▶ [Set exercise] Reproduce the full listing that appears beneath this instruction exactly.

▶ [Data excerpt]
+ + + + + + +

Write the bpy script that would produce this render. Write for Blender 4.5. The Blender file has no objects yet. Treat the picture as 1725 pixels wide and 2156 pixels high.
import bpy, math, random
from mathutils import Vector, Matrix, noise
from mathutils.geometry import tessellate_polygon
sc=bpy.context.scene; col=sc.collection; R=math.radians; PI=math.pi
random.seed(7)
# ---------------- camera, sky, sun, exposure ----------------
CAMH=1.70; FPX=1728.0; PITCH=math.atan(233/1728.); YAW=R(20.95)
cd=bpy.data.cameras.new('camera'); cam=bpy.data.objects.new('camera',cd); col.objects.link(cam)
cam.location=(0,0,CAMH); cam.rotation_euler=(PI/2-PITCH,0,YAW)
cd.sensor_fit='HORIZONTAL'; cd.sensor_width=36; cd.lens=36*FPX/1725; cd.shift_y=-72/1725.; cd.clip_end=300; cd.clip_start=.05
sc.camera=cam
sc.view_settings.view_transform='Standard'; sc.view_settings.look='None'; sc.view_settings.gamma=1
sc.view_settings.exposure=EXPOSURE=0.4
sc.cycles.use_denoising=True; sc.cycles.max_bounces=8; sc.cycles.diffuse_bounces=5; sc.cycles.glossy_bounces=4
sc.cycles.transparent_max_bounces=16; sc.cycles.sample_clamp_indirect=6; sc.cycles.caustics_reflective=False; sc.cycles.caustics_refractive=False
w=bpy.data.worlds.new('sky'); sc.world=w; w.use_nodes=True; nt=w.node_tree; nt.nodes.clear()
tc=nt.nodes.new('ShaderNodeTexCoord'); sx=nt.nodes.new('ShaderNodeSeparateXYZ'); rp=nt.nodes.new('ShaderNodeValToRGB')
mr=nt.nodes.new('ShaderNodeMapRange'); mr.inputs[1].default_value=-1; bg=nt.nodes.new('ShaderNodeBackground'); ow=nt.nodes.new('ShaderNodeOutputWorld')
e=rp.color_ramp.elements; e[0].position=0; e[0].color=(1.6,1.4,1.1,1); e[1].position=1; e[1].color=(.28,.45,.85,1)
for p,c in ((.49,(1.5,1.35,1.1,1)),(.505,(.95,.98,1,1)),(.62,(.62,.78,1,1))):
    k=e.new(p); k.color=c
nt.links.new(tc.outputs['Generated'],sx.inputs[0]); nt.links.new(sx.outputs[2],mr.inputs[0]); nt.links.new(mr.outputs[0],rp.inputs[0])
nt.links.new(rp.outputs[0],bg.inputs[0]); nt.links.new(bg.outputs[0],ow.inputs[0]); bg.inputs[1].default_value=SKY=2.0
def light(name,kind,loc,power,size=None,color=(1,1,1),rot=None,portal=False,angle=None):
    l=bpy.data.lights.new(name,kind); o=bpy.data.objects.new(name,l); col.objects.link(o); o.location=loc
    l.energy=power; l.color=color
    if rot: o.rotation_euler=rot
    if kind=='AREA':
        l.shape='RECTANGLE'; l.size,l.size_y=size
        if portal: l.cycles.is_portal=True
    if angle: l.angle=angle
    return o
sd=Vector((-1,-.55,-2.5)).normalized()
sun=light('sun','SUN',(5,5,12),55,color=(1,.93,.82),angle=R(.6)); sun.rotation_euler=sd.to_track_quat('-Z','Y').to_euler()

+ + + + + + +

▶ [Final result]
Write the bpy script that would produce this render. Write for Blender 4.5. The Blender file has no objects yet. Treat the picture as 1725 pixels wide and 2156 pixels high.
import bpy, math, random
from mathutils import Vector, Matrix, noise
from mathutils.geometry import tessellate_polygon
sc=bpy.context.scene; col=sc.collection; R=math.radians; PI=math.pi
random.seed(7)
# ---------------- camera, sky, sun, exposure ----------------
CAMH=1.70; FPX=1728.0; PITCH=math.atan(233/1728.); YAW=R(20.95)
cd=bpy.data.cameras.new('camera'); cam=bpy.data.objects.new('camera',cd); col.objects.link(cam)
cam.location=(0,0,CAMH); cam.rotation_euler=(PI/2-PITCH,0,YAW)
cd.sensor_fit='HORIZONTAL'; cd.sensor_width=36; cd.lens=36*FPX/1725; cd.shift_y=-72/1725.; cd.clip_end=300; cd.clip_start=.05
sc.camera=cam
sc.view_settings.view_transform='Standard'; sc.view_settings.look='None'; sc.view_settings.gamma=1
sc.view_settings.exposure=EXPOSURE=0.4
sc.cycles.use_denoising=True; sc.cycles.max_bounces=8; sc.cycles.diffuse_bounces=5; sc.cycles.glossy_bounces=4
sc.cycles.transparent_max_bounces=16; sc.cycles.sample_clamp_indirect=6; sc.cycles.caustics_reflective=False; sc.cycles.caustics_refractive=False
w=bpy.data.worlds.new('sky'); sc.world=w; w.use_nodes=True; nt=w.node_tree; nt.nodes.clear()
tc=nt.nodes.new('ShaderNodeTexCoord'); sx=nt.nodes.new('ShaderNodeSeparateXYZ'); rp=nt.nodes.new('ShaderNodeValToRGB')
mr=nt.nodes.new('ShaderNodeMapRange'); mr.inputs[1].default_value=-1; bg=nt.nodes.new('ShaderNodeBackground'); ow=nt.nodes.new('ShaderNodeOutputWorld')
e=rp.color_ramp.elements; e[0].position=0; e[0].color=(1.6,1.4,1.1,1); e[1].position=1; e[1].color=(.28,.45,.85,1)
for p,c in ((.49,(1.5,1.35,1.1,1)),(.505,(.95,.98,1,1)),(.62,(.62,.78,1,1))):
    k=e.new(p); k.color=c
nt.links.new(tc.outputs['Generated'],sx.inputs[0]); nt.links.new(sx.outputs[2],mr.inputs[0]); nt.links.new(mr.outputs[0],rp.inputs[0])
nt.links.new(rp.outputs[0],bg.inputs[0]); nt.links.new(bg.outputs[0],ow.inputs[0]); bg.inputs[1].default_value=SKY=2.0
def light(name,kind,loc,power,size=None,color=(1,1,1),rot=None,portal=False,angle=None):
    l=bpy.data.lights.new(name,kind); o=bpy.data.objects.new(name,l); col.objects.link(o); o.location=loc
    l.energy=power; l.color=color
    if rot: o.rotation_euler=rot
    if kind=='AREA':
        l.shape='RECTANGLE'; l.size,l.size_y=size
        if portal: l.cycles.is_portal=True
    if angle: l.angle=angle
    return o
sd=Vector((-1,-.55,-2.5)).normalized()
sun=light('sun','SUN',(5,5,12),55,color=(1,.93,.82),angle=R(.6)); sun.rotation_euler=sd.to_track_quat('-Z','Y').to_euler()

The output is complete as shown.